Source material
□ □ □ □ □ □ □

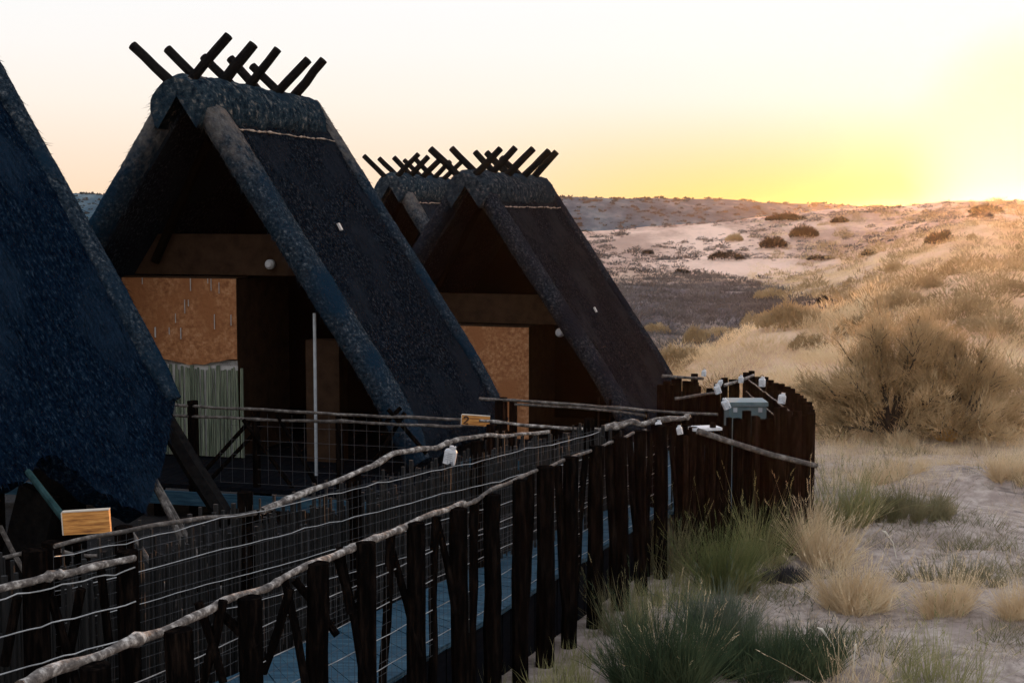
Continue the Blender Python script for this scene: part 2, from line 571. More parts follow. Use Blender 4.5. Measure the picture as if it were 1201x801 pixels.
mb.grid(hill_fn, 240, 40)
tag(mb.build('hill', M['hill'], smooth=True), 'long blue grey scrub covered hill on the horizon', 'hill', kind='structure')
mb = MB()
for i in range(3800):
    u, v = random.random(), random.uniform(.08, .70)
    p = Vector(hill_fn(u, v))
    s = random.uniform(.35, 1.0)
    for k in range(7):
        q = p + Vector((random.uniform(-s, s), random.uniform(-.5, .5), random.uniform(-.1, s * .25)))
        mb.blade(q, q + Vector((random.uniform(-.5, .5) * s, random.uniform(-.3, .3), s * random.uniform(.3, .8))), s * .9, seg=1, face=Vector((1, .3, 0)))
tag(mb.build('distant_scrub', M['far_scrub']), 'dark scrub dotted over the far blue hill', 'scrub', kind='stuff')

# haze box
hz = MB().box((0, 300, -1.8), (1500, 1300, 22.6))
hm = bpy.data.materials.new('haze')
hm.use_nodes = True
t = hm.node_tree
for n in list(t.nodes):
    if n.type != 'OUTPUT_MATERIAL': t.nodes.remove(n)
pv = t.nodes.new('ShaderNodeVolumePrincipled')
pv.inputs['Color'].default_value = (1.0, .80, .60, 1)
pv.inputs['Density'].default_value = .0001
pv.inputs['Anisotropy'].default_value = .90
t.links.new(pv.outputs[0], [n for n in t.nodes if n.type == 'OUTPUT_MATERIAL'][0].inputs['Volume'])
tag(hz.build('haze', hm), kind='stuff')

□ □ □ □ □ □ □

What to work on
Word for word, quote the full listing, omitting every picture.

Correct result
Continue the Blender Python script for this scene: part 2, from line 571. More parts follow. Use Blender 4.5. Measure the picture as if it were 1201x801 pixels.
mb.grid(hill_fn, 240, 40)
tag(mb.build('hill', M['hill'], smooth=True), 'long blue grey scrub covered hill on the horizon', 'hill', kind='structure')
mb = MB()
for i in range(3800):
    u, v = random.random(), random.uniform(.08, .70)
    p = Vector(hill_fn(u, v))
    s = random.uniform(.35, 1.0)
    for k in range(7):
        q = p + Vector((random.uniform(-s, s), random.uniform(-.5, .5), random.uniform(-.1, s * .25)))
        mb.blade(q, q + Vector((random.uniform(-.5, .5) * s, random.uniform(-.3, .3), s * random.uniform(.3, .8))), s * .9, seg=1, face=Vector((1, .3, 0)))
tag(mb.build('distant_scrub', M['far_scrub']), 'dark scrub dotted over the far blue hill', 'scrub', kind='stuff')

# haze box
hz = MB().box((0, 300, -1.8), (1500, 1300, 22.6))
hm = bpy.data.materials.new('haze')
hm.use_nodes = True
t = hm.node_tree
for n in list(t.nodes):
    if n.type != 'OUTPUT_MATERIAL': t.nodes.remove(n)
pv = t.nodes.new('ShaderNodeVolumePrincipled')
pv.inputs['Color'].default_value = (1.0, .80, .60, 1)
pv.inputs['Density'].default_value = .0001
pv.inputs['Anisotropy'].default_value = .90
t.links.new(pv.outputs[0], [n for n in t.nodes if n.type == 'OUTPUT_MATERIAL'][0].inputs['Volume'])
tag(hz.build('haze', hm), kind='stuff')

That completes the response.